### PROVIDED DATA

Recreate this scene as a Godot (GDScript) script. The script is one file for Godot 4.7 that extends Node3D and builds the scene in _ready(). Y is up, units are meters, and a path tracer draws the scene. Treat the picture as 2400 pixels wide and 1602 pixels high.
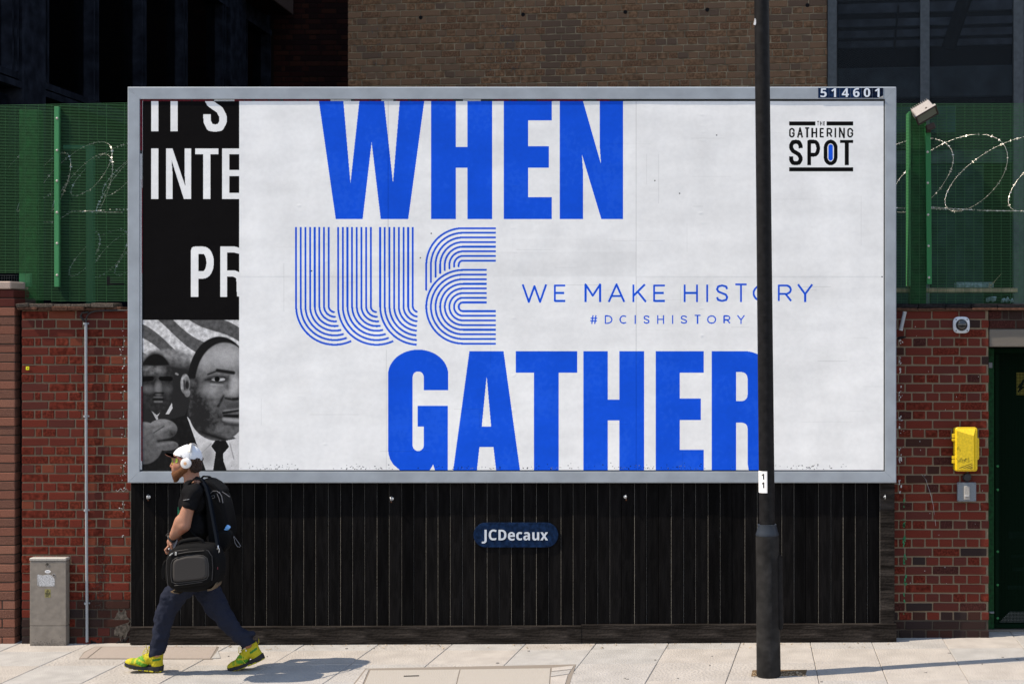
extends Node3D
# A city pavement: a large billboard over a black timber hoarding, a lamp post, brick walls, a mesh fence and a man walking past.
# Camera figures: the photograph's pixels (2400 x 1602) map to points at a chosen depth z with P().
const CX := 1.577
const CY := 2.621
const CD := 12.5
const F := 3567.5
const VX := 1650.0
const VY := 760.0
const ZP := 0.905
var rng := RandomNumberGenerator.new()
var M := {}
var walkers := {}


class MB:
	var v := PackedVector3Array()
	var n := PackedVector3Array()
	var uv := PackedVector2Array()
	var c := PackedColorArray()
	var ix := PackedInt32Array()
	var col := Color.WHITE

	func vert(p: Vector3, nn: Vector3, t := Vector2.ZERO) -> int:
		v.append(p)
		n.append(nn)
		uv.append(t)
		c.append(col)
		return v.size() - 1

	func tri(a: Vector3, b: Vector3, d: Vector3) -> void:
		var nn := (b - a).cross(d - a).normalized()
		var k := vert(a, nn)
		vert(b, nn)
		vert(d, nn)
		ix.append_array(PackedInt32Array([k, k + 2, k + 1]))

	func quad(a: Vector3, b: Vector3, d: Vector3, e: Vector3, ua := Vector2(0, 1), ub := Vector2(1, 1), ud := Vector2(1, 0), ue := Vector2(0, 0)) -> void:
		var nn := (d - a).cross(e - b).normalized()
		var k := vert(a, nn, ua)
		vert(b, nn, ub)
		vert(d, nn, ud)
		vert(e, nn, ue)
		ix.append_array(PackedInt32Array([k, k + 2, k + 1, k, k + 3, k + 2]))

	func oq(a: Vector3, b: Vector3, d: Vector3, e: Vector3, from: Vector3) -> void:  # a quad that faces away from a point
		if (d - a).cross(e - b).dot((a + b + d + e) * 0.25 - from) >= 0.0:
			quad(a, b, d, e)
		else:
			quad(e, d, b, a)

	func box(lo: Vector3, hi: Vector3) -> void:
		quad(Vector3(lo.x, lo.y, hi.z), Vector3(hi.x, lo.y, hi.z), hi, Vector3(lo.x, hi.y, hi.z))
		quad(Vector3(hi.x, lo.y, lo.z), lo, Vector3(lo.x, hi.y, lo.z), Vector3(hi.x, hi.y, lo.z))
		quad(Vector3(hi.x, lo.y, hi.z), Vector3(hi.x, lo.y, lo.z), Vector3(hi.x, hi.y, lo.z), hi)
		quad(lo, Vector3(lo.x, lo.y, hi.z), Vector3(lo.x, hi.y, hi.z), Vector3(lo.x, hi.y, lo.z))
		quad(Vector3(lo.x, hi.y, hi.z), hi, Vector3(hi.x, hi.y, lo.z), Vector3(lo.x, hi.y, lo.z))
		quad(lo, Vector3(hi.x, lo.y, lo.z), Vector3(hi.x, lo.y, hi.z), Vector3(lo.x, lo.y, hi.z))

	func bbox(lo: Vector3, hi: Vector3, bev: float) -> void:
		xbox(Transform3D(Basis(), (lo + hi) * 0.5), hi - lo, bev)

	func xbox(t: Transform3D, size: Vector3, bev := 0.0, jit := 0.0, r: RandomNumberGenerator = null) -> void:
		var h := size * 0.5
		var q := {}
		for sx in [-1, 1]:
			for sy in [-1, 1]:
				for sz in [-1, 1]:
					var j := Vector3(r.randf_range(-jit, jit), r.randf_range(-jit, jit), r.randf_range(-jit, jit)) if r else Vector3.ZERO
					for a in 3:
						var d := Vector3(bev, bev, bev)
						d[a] = 0.0
						q[[sx, sy, sz, a]] = t * (Vector3(sx * (h.x - d.x), sy * (h.y - d.y), sz * (h.z - d.z)) + j)
		var o := t.origin
		var two := [[-1, -1], [1, -1], [1, 1], [-1, 1]]
		for a in 3:
			for s in [-1, 1]:
				var f := []
				for w in two:
					var key := [0, 0, 0]
					key[a] = s
					key[(a + 1) % 3] = w[0]
					key[(a + 2) % 3] = w[1]
					f.append(q[[key[0], key[1], key[2], a]])
				oq(f[0], f[1], f[2], f[3], o)
		if bev <= 0.0:
			return
		for a in 3:  # the edges along axis a
			for w in two:
				var p := []
				for s in [-1, 1]:
					var key := [0, 0, 0]
					key[a] = s
					key[(a + 1) % 3] = w[0]
					key[(a + 2) % 3] = w[1]
					p.append(q[[key[0], key[1], key[2], (a + 1) % 3]])
					p.append(q[[key[0], key[1], key[2], (a + 2) % 3]])
				oq(p[0], p[1], p[3], p[2], o)
		for sx in [-1, 1]:
			for sy in [-1, 1]:
				for sz in [-1, 1]:
					var a: Vector3 = q[[sx, sy, sz, 0]]
					var b: Vector3 = q[[sx, sy, sz, 1]]
					var d: Vector3 = q[[sx, sy, sz, 2]]
					if (b - a).cross(d - a).dot(a - o) < 0.0:
						tri(a, d, b)
					else:
						tri(a, b, d)

	func tube(path: Array, rad, sides := 8, caps := true, flat := 1.0) -> void:
		var m := path.size()
		var up := Vector3.UP
		if absf((path[1] - path[0]).normalized().y) > 0.9:
			up = Vector3.BACK
		var k0 := v.size()
		for i in m:
			var t: Vector3 = (path[mini(i + 1, m - 1)] - path[maxi(i - 1, 0)]).normalized()
			var a := t.cross(up)
			if a.length() < 0.01:
				a = t.cross(Vector3.RIGHT)
			a = a.normalized()
			var b := a.cross(t).normalized()
			up = b
			var rr: float = rad[i] if rad is Array else rad
			for s in sides:
				var g := TAU * s / sides
				var d := a * cos(g) + b * sin(g) * flat
				vert(path[i] + d * rr, d.normalized(), Vector2(float(s) / sides, float(i) / m))
		for i in m - 1:
			for s in sides:
				var p := k0 + i * sides + s
				var q := k0 + i * sides + (s + 1) % sides
				ix.append_array(PackedInt32Array([p, q, p + sides, q, q + sides, p + sides]))
		if caps:
			for e in [0, m - 1]:
				var kk = k0 + e * sides
				var nn: Vector3 = (path[e] - path[1 if e == 0 else m - 2]).normalized()
				var k := vert(path[e], nn)
				for s in sides:
					vert(v[kk + s], nn)
				for s in sides:
					if e == 0:
						ix.append_array(PackedInt32Array([k, k + 1 + (s + 1) % sides, k + 1 + s]))
					else:
						ix.append_array(PackedInt32Array([k, k + 1 + s, k + 1 + (s + 1) % sides]))

	func lathe(prof: Array, sides := 24, t := Transform3D()) -> void:  # prof: [radius, height] from the bottom up; sharp where points repeat
		for i in prof.size() - 1:
			var a: Vector2 = prof[i]
			var b: Vector2 = prof[i + 1]
			if a.distance_to(b) < 1e-6:
				continue
			var pn := Vector2(b.y - a.y, a.x - b.x).normalized()
			var na := pn
			var nb := pn
			if i > 0:
				var e: Vector2 = prof[i - 1]
				var en := Vector2(a.y - e.y, e.x - a.x).normalized()
				if a.distance_to(e) > 1e-6 and en.dot(pn) > 0.75:
					na = (en + pn).normalized()
			if i + 2 < prof.size():
				var e: Vector2 = prof[i + 2]
				var en := Vector2(e.y - b.y, b.x - e.x).normalized()
				if b.distance_to(e) > 1e-6 and en.dot(pn) > 0.75:
					nb = (en + pn).normalized()
			var k := v.size()
			for s in sides + 1:
				var g := TAU * s / sides
				var d := Vector3(cos(g), 0, sin(g))
				vert(t * (d * a.x + Vector3(0, a.y, 0)), (t.basis * (d * na.x + Vector3(0, na.y, 0))).normalized(), Vector2(float(s) / sides, a.y))
				vert(t * (d * b.x + Vector3(0, b.y, 0)), (t.basis * (d * nb.x + Vector3(0, nb.y, 0))).normalized(), Vector2(float(s) / sides, b.y))
			for s in sides:
				var p := k + s * 2
				ix.append_array(PackedInt32Array([p, p + 2, p + 1, p + 1, p + 2, p + 3]))

	func prism(poly: PackedVector2Array, z0: float, z1: float, t := Transform3D(), bev := 0.0) -> void:  # outline in x, y; extruded from z0 to z1 (front)
		var tr := Geometry2D.triangulate_polygon(poly)
		var area := 0.0
		var m := poly.size()
		for i in m:
			area += poly[i].cross(poly[(i + 1) % m])
		var sg := 1.0 if area > 0.0 else -1.0
		var front := poly.duplicate()
		if bev > 0.0:
			for i in m:
				var e1 := (poly[i] - poly[(i + m - 1) % m]).normalized()
				var e2 := (poly[(i + 1) % m] - poly[i]).normalized()
				var nn := (Vector2(-e1.y, e1.x) + Vector2(-e2.y, e2.x)) * sg
				front[i] = poly[i] + nn.normalized() * bev
		var zf := z1
		var zb := z1 - bev
		for i in range(0, tr.size(), 3):
			for side in 2:
				var pts := []
				for j in 3:
					var q: Vector2 = front[tr[i + j]] if side == 0 else poly[tr[i + j]]
					pts.append(t * Vector3(q.x, q.y, zf if side == 0 else z0))
				var nn: Vector3 = (pts[1] - pts[0]).cross(pts[2] - pts[0])
				var want := t.basis.z if side == 0 else -t.basis.z
				if nn.dot(want) > 0.0:
					tri(pts[0], pts[1], pts[2])
				else:
					tri(pts[0], pts[2], pts[1])
		for i in m:
			var j := (i + 1) % m
			if sg < 0.0:
				j = i
				i = (i + 1) % m
			quad(t * Vector3(poly[i].x, poly[i].y, z0), t * Vector3(poly[j].x, poly[j].y, z0), t * Vector3(poly[j].x, poly[j].y, zb), t * Vector3(poly[i].x, poly[i].y, zb))
			if bev > 0.0:
				quad(t * Vector3(poly[i].x, poly[i].y, zb), t * Vector3(poly[j].x, poly[j].y, zb), t * Vector3(front[j].x, front[j].y, zf), t * Vector3(front[i].x, front[i].y, zf))

	func pillow(poly: PackedVector2Array, z0: float, z1: float, rnd: float, steps := 5) -> void:  # a soft-edged bag shape: outline in x, y, rounded towards both faces
		var mid := Vector2.ZERO
		for p in poly:
			mid += p / poly.size()
		var reach := 0.0
		for p in poly:
			reach += p.distance_to(mid) / poly.size()
		var lay := []
		for i in steps + 1:
			var g := PI * 0.5 * i / steps
			lay.append([1.0 - rnd * (1.0 - sin(g)) / reach, z0 + rnd * (1.0 - cos(g))])
		for i in steps + 1:
			var g := PI * 0.5 * (steps - i) / steps
			lay.append([1.0 - rnd * (1.0 - sin(g)) / reach, z1 - rnd * (1.0 - cos(g))])
		var m := poly.size()
		var k := v.size()
		for l in lay:
			for i in m:
				var q: Vector2 = mid + (poly[i] - mid) * l[0]
				var e := (poly[(i + 1) % m] - poly[(i + m - 1) % m]).normalized()
				var out := Vector2(e.y, -e.x)
				if out.dot(poly[i] - mid) < 0.0:
					out = -out
				var w: float = clampf((l[1] - (z0 + z1) * 0.5) / ((z1 - z0) * 0.5), -1, 1)
				var zz := 0.0
				if l[1] < z0 + rnd:
					zz = -(z0 + rnd - l[1]) / rnd
				if l[1] > z1 - rnd:
					zz = (l[1] - z1 + rnd) / rnd
				vert(Vector3(q.x, q.y, l[1]), Vector3(out.x * sqrt(1.0 - zz * zz * 0.98), out.y * sqrt(1.0 - zz * zz * 0.98), zz + w * 0.02).normalized())
		var area := 0.0
		for i in m:
			area += poly[i].cross(poly[(i + 1) % m])
		for l in lay.size() - 1:
			for i in m:
				var a := k + l * m + i
				var b := k + l * m + (i + 1) % m
				if area > 0.0:
					ix.append_array(PackedInt32Array([a, a + m, b, b, a + m, b + m]))
				else:
					ix.append_array(PackedInt32Array([a, b, a + m, b, b + m, a + m]))
		for e in [0, lay.size() - 1]:
			var nn := Vector3(0, 0, -1 if e == 0 else 1)
			var kc := vert(Vector3(mid.x, mid.y, lay[e][1]), nn)
			for i in m:
				vert(v[k + e * m + i], nn)
			for i in m:
				var a := kc + 1 + i
				var b := kc + 1 + (i + 1) % m
				if (area > 0.0) == (e == 0):
					ix.append_array(PackedInt32Array([kc, a, b]))
				else:
					ix.append_array(PackedInt32Array([kc, b, a]))

	func into(m: ArrayMesh, mat: Material) -> void:
		var a := []
		a.resize(Mesh.ARRAY_MAX)
		a[Mesh.ARRAY_VERTEX] = v
		a[Mesh.ARRAY_NORMAL] = n
		a[Mesh.ARRAY_TEX_UV] = uv
		a[Mesh.ARRAY_COLOR] = c
		a[Mesh.ARRAY_INDEX] = ix
		m.add_surface_from_arrays(Mesh.PRIMITIVE_TRIANGLES, a)
		m.surface_set_material(m.get_surface_count() - 1, mat)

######

# DO THIS:
Reproduce only the lines from the beginning of the data through the line that contains "ix.append_array(PackedInt32Array([k, k + 2, k + 1]))", both included, and please drop the pictures.

# RESULT:
Recreate this scene as a Godot (GDScript) script. The script is one file for Godot 4.7 that extends Node3D and builds the scene in _ready(). Y is up, units are meters, and a path tracer draws the scene. Treat the picture as 2400 pixels wide and 1602 pixels high.
extends Node3D
# A city pavement: a large billboard over a black timber hoarding, a lamp post, brick walls, a mesh fence and a man walking past.
# Camera figures: the photograph's pixels (2400 x 1602) map to points at a chosen depth z with P().
const CX := 1.577
const CY := 2.621
const CD := 12.5
const F := 3567.5
const VX := 1650.0
const VY := 760.0
const ZP := 0.905
var rng := RandomNumberGenerator.new()
var M := {}
var walkers := {}


class MB:
	var v := PackedVector3Array()
	var n := PackedVector3Array()
	var uv := PackedVector2Array()
	var c := PackedColorArray()
	var ix := PackedInt32Array()
	var col := Color.WHITE

	func vert(p: Vector3, nn: Vector3, t := Vector2.ZERO) -> int:
		v.append(p)
		n.append(nn)
		uv.append(t)
		c.append(col)
		return v.size() - 1

	func tri(a: Vector3, b: Vector3, d: Vector3) -> void:
		var nn := (b - a).cross(d - a).normalized()
		var k := vert(a, nn)
		vert(b, nn)
		vert(d, nn)
		ix.append_array(PackedInt32Array([k, k + 2, k + 1]))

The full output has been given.